A irracionalidade torna-se ainda mais patente levando-se em conta que há apenas três meses os mercados foram tomados por inquietações análogas. Às vésperas da URV, reagiram da mesma maneira, remarcando preventivamente e fazendo estoques especulativos, apenas para acabar dando com os burros n'água. A remarcação exagerada bateu de frente com o poder aquisitivo estabilizado e os especuladores tiveram de voltar atrás.
Mas agora tudo se passa como se o acontecido há poucas semanas tivesse ocorrido há anos, num lugar longínquo. Na indústria e no comércio há novamente quem aposte numa bolha de consumo com força suficiente para sancionar aumentos preventivos de preços.
No mercado cambial grassa uma atitude igualmente inconsequente. Ignorando o chumbo grosso das reservas de mais de US$ 35 bilhões do BC, tem havido uma demanda firme de dólar no paralelo. É evidente que haverá perdas para quem assim proceder, pois os juros reais andam bastante elevados e não deverão cair nas próximas semanas.
Racionais ou não, esses comportamentos revelam com que profundidade o ceticismo se instalou na sociedade. E é de outro lado inegável que o sucesso da estabilização será menor quanto maior o ceticismo. No caso das remarcações preventivas que se aceleram nessa segunda quinzena de junho, por exemplo, é fato que se trata de aumentos que inevitavelmente contaminarão os índices de julho.

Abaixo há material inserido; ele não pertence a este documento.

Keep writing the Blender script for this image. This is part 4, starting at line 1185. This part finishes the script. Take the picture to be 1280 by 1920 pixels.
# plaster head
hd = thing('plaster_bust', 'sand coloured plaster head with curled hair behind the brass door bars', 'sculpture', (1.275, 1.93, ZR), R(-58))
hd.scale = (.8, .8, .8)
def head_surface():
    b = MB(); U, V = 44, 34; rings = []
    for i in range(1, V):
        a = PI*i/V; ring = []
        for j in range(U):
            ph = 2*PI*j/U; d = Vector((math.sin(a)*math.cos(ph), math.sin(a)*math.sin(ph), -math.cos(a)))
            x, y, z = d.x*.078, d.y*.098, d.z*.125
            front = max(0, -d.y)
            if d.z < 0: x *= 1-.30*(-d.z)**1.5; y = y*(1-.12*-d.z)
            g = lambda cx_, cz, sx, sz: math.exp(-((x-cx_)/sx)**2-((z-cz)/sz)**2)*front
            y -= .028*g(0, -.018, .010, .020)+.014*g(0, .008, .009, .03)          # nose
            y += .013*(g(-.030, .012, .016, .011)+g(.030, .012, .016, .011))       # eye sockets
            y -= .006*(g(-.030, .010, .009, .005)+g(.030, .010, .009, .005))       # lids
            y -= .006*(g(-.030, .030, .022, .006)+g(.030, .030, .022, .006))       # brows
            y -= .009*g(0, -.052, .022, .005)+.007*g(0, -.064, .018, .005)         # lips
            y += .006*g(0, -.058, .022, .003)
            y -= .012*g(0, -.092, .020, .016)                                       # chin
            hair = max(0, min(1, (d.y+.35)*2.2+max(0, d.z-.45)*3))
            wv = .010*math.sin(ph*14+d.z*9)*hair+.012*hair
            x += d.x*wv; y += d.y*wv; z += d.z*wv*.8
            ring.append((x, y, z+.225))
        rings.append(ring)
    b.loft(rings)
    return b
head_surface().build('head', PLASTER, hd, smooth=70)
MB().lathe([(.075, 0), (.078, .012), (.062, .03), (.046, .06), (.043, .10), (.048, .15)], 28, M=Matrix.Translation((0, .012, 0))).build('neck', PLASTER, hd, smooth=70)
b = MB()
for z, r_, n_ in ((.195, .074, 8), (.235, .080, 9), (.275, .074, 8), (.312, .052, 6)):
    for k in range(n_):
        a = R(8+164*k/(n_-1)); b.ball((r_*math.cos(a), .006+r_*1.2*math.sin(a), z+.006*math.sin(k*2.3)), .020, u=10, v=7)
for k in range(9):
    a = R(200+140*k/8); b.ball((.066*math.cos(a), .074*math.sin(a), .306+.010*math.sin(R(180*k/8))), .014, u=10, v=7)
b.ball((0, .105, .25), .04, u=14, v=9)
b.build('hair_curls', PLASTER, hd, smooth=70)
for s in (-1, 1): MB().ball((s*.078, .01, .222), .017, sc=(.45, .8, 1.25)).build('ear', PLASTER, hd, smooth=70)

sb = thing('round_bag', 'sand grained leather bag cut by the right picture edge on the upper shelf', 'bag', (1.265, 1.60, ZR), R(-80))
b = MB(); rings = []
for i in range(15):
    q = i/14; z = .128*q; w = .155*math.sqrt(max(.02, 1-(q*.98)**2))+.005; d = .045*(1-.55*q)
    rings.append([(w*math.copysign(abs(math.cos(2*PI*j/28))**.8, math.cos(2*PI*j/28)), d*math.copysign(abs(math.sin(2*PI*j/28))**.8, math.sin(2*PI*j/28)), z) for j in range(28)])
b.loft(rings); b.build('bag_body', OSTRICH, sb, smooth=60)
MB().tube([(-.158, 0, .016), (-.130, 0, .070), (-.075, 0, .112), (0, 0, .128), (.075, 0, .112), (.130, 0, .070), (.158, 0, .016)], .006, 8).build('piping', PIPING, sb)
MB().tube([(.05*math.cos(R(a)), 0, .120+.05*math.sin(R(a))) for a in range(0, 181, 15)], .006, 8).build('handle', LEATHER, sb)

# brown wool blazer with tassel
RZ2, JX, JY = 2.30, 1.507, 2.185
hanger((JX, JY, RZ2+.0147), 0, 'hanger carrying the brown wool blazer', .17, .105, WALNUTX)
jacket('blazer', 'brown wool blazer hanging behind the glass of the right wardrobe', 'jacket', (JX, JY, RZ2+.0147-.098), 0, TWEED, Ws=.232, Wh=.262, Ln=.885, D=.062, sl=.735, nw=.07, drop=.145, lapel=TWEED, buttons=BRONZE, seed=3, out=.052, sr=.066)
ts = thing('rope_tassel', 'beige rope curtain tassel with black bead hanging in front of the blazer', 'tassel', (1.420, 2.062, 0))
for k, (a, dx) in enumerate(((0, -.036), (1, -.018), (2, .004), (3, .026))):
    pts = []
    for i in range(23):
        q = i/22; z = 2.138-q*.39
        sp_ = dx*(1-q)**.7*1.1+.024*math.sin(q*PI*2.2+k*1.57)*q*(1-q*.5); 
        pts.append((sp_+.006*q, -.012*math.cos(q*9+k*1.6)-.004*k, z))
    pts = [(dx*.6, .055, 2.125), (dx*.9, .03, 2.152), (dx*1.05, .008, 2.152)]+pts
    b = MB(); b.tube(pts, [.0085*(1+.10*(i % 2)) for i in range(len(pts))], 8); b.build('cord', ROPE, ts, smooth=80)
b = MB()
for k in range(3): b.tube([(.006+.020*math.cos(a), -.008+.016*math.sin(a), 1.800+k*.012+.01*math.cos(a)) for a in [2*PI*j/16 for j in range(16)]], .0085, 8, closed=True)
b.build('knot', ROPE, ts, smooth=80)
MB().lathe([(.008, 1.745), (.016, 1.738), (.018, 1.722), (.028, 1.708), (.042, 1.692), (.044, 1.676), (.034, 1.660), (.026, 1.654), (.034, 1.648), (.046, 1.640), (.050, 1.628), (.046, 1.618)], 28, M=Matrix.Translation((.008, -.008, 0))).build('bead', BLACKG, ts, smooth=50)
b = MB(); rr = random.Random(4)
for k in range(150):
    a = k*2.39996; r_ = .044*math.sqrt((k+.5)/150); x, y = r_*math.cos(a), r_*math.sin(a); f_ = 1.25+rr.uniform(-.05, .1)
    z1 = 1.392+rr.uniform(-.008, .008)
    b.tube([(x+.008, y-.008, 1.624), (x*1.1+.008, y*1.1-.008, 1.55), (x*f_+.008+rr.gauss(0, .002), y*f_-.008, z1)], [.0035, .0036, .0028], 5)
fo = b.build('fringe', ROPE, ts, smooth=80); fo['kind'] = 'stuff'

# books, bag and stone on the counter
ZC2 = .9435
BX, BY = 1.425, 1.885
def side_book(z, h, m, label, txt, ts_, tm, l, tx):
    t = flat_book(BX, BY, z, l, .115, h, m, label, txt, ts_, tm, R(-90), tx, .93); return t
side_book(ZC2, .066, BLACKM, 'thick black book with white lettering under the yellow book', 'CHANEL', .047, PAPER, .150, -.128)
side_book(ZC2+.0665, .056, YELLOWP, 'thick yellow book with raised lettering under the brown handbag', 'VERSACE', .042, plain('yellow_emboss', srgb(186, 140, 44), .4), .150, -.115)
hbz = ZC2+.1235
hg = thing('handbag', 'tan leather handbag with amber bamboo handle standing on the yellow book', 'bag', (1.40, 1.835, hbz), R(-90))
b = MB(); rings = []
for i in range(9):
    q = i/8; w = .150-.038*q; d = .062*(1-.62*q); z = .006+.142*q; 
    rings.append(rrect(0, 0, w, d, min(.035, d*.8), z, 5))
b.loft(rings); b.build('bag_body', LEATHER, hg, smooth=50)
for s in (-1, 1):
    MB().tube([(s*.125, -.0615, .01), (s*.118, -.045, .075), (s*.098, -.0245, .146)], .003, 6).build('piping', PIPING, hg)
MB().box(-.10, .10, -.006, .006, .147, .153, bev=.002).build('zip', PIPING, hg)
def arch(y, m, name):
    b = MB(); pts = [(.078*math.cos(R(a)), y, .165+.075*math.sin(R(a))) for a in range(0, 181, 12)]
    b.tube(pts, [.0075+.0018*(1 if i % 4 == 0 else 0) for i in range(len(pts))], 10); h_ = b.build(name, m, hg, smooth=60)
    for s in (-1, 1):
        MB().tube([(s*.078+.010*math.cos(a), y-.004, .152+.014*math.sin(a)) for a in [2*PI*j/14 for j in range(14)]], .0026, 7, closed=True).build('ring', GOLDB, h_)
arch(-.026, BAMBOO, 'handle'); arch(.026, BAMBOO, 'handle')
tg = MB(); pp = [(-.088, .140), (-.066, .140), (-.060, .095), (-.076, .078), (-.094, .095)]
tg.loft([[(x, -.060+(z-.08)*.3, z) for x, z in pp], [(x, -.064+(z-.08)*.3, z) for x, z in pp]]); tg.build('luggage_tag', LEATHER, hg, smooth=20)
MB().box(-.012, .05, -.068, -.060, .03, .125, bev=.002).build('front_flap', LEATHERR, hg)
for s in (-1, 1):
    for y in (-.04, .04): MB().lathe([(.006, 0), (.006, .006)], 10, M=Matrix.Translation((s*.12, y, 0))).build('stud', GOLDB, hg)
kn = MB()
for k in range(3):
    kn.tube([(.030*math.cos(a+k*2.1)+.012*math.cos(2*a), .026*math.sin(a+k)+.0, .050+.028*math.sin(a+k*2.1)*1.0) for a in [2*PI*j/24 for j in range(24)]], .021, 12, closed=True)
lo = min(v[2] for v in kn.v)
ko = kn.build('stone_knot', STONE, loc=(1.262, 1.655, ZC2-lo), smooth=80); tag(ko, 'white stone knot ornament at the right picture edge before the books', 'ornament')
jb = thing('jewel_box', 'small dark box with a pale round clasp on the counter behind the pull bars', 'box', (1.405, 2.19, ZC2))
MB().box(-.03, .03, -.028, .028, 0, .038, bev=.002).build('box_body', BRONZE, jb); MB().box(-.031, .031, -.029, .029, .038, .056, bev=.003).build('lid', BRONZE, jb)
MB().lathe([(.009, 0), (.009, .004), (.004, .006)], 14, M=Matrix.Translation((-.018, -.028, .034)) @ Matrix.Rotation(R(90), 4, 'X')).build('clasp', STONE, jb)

Como já ocorreu em março e abril, o mais provável é que já no final de julho essa ansiedade especulativa terá passado. Suas marcas no imaginário coletivo, entretanto, podem ser mais duradouras. Num ambiente de salários sem correção e inflação residual significativa, o risco maior será, como se sabe, político. E os políticos, candidatos ou não, têm tanto horror à autofagia quanto ao vácuo, a começar pelo presidente da República.